*** Extracted information ***

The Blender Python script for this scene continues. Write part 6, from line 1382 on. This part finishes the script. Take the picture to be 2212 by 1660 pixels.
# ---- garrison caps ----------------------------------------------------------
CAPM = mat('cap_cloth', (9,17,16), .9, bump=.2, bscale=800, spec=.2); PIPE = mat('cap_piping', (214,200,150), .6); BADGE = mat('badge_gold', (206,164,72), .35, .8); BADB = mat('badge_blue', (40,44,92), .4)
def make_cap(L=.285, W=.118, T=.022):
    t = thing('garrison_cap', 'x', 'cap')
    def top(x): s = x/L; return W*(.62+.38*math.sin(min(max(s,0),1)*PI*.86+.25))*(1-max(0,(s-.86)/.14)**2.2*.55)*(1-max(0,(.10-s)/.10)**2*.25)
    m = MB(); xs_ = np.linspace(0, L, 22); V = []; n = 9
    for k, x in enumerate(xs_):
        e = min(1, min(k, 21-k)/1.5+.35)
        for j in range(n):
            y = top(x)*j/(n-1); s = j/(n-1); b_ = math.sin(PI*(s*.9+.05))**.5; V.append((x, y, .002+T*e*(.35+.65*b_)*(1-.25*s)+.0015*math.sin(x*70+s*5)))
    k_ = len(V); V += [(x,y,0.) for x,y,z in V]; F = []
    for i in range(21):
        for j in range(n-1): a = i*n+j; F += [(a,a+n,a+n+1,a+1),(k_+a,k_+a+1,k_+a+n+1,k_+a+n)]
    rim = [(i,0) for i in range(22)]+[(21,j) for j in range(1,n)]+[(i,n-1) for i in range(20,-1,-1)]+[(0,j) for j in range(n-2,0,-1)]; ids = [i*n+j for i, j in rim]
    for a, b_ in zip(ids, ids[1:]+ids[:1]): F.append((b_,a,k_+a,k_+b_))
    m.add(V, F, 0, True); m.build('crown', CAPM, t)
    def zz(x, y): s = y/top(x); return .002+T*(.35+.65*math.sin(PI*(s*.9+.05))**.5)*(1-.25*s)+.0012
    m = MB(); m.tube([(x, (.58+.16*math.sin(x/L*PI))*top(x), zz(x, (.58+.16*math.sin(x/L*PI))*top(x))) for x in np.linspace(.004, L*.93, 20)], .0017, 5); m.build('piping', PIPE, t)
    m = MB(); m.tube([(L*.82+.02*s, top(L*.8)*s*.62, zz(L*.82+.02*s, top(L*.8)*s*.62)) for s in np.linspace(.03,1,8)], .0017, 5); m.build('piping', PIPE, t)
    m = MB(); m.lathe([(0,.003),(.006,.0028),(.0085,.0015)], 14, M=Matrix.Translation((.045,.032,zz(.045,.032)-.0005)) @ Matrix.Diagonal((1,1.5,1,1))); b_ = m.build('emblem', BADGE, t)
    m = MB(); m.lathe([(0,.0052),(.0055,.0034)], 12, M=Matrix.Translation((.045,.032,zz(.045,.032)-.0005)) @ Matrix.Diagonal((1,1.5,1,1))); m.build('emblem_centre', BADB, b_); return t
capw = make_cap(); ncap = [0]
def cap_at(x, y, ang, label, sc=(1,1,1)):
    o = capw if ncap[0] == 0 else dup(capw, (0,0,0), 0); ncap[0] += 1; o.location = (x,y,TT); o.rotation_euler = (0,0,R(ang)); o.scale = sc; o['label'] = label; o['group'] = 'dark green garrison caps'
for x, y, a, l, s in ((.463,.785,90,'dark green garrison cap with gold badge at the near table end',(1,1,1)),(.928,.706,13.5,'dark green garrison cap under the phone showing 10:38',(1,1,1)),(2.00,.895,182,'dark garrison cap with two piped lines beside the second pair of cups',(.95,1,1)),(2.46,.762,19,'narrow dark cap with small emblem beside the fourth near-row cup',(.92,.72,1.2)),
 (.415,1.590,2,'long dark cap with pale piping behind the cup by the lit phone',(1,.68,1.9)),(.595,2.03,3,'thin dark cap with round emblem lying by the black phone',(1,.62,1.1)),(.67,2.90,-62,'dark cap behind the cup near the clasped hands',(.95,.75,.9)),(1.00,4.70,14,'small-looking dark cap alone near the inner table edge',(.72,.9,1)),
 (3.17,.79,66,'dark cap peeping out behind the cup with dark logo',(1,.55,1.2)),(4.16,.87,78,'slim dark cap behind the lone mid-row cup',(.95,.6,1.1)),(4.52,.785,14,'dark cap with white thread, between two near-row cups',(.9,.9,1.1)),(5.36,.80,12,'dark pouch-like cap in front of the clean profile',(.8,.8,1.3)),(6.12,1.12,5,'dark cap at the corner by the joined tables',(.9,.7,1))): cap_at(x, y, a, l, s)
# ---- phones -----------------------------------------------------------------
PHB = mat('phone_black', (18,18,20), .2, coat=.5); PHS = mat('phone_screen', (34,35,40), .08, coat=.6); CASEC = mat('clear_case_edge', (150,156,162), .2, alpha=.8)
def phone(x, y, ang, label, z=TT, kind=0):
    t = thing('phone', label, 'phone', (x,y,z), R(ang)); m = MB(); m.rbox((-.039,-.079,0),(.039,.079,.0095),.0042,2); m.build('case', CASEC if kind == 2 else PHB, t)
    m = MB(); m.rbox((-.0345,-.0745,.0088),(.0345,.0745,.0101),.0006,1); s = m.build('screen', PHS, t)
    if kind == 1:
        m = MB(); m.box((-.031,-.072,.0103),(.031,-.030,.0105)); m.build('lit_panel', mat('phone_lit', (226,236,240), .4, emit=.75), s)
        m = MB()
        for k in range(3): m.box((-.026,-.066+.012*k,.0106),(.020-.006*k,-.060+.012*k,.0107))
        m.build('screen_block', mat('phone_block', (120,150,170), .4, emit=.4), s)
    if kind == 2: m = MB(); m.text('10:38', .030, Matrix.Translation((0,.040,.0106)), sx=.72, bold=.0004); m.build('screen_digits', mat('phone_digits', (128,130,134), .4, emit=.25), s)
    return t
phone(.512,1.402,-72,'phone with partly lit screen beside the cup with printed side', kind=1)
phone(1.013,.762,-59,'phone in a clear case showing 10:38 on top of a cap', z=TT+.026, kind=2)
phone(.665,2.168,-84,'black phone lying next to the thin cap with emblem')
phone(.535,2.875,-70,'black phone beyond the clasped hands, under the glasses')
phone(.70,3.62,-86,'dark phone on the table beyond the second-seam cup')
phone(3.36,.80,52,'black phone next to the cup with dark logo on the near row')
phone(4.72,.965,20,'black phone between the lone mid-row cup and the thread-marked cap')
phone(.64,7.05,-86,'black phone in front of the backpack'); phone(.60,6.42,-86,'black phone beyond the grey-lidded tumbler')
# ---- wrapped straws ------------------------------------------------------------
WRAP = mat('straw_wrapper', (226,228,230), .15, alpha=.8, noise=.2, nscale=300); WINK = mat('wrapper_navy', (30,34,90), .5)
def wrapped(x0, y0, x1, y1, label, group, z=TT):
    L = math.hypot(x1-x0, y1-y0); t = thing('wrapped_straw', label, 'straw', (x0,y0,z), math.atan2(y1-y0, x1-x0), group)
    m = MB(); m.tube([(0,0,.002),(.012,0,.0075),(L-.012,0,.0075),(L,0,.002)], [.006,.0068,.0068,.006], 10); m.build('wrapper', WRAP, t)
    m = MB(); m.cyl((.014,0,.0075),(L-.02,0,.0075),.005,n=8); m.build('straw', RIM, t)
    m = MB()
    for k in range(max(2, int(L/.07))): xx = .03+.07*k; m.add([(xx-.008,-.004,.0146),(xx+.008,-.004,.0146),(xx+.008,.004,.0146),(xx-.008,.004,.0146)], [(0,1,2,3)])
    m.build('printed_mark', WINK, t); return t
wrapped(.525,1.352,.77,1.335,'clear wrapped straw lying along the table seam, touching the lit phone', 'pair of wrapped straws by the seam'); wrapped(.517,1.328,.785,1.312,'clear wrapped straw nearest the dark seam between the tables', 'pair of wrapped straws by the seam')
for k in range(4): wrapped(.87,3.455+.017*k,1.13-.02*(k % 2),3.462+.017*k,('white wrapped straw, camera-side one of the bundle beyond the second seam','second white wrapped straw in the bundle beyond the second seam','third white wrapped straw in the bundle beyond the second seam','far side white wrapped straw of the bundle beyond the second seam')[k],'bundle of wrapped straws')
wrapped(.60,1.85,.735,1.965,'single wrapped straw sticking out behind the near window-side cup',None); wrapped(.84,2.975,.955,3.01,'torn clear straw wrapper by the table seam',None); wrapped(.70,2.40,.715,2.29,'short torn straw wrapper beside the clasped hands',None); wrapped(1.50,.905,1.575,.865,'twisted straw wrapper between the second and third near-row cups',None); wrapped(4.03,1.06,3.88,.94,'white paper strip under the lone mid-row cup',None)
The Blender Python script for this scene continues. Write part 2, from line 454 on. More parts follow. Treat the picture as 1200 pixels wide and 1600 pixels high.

***

**Requirement:** Across the entries, how many lines contain "Python"? Reply with the number only.

**Reply:** 2